Wednesday, December 30, 2009

Springsteen at Kennedy Center Honors


Melissa always wanted to be Bruce & she finally got her chance. Note the Asbury Park backdrop.

In Jersey, we look at Springsteen at the Kennedy Center Honors & wonder, "How the heck did that happen?" I mean the Statesman / Official Voice of a Generation / mass choir at Lincoln Memorial thing. He's filthy rich but he still lives here & rents Convention Hall in Asbury Park for rehearsals, & you can stand outside listening & admiring the classic Corvette he drives over from Rumson. Once, I found Springsteen standing outside Convention Hall with only three fans there & still kick myself for leaving my camera with friends while I took a stroll. I won't to call him "The Boss" because I'm a little older than him, don't work for him, was also in a band when he was starting out,  didn't need Jon Landau to hip me to Jersey poet William Carlos Williams, & anyway  I'm The Boss in my own obscure Jersey-based cultural universe.

40 years ago Springsteen had generated local buzz among bar & frat house party bands fronting a very loud group called "Steel Mill." They hadn't named themselves "Chemical Factory." I went to hear them. They had impressive equipment. I figured no band from Jersey could make it while making a big deal of being from Jersey. Somehow you had to get to L.A. & be whatever the industry people out there wanted you be.

The next time I saw Springsteen was at the Philly Spectrum during "The River" tour. The show was probably sold out thanks to scalpers, but there were plenty of empty seats in the lousy view sections. Although Springsteen was a very big act, he'd personally had only one moderate hit single, "Hungry Heart," that was not really representative of him. At the time, looking ahead, I would've predicted a subsequent career comparable to Tom Petty, with a more fanatical core fan base with more females & journalists in it.

What happened, obviously, was "Born In the U.S.A." & MTV. Designed to be a major album & image makeover, still, its outrageous success must have  blindsided Springsteen. In a matter of months he went from a guy knowing he'd always earn a good living from music to being set for life. Took him awhile to sort out what to do with the changed circumstances. What he finally did, wisely, was basically nothing, except marry a smart, upper middle class Jersey girl & bank the windfall. He's hardly recorded a song since that one couldn't imagine him writing  even if "Born In the U.S.A. " hadn't spun off 7 hit singles. The forms & influences he had adopted & mastered are trustworthy, & he trusted himself to grow within them. Kennedy Center Honors are given mainly to great representatives & extenders of traditional forms & influences.
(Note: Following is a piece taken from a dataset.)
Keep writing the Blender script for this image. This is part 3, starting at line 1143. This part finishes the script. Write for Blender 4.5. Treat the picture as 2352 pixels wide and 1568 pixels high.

It's wrong-headed to complain about Springsteen's liberal political views & say they cause some  kind of dichotomy in his music. By what stretch of the imagination does the scrappy, ambitious young poet who'd have worn his heart on his sleeve if his tee shirt wasn't sleeveless, & who wrote "Rosalita" & "4th of July, Asbury Park" turn into a union-hating, immigrant-bashing Republican? That is, without all but repudiating his early work by mocking it in live performances. Springsteen still, as Jon Stewart noted last night, "empties the tank" for those songs. Famous poets have been known to turn their coats, but not many.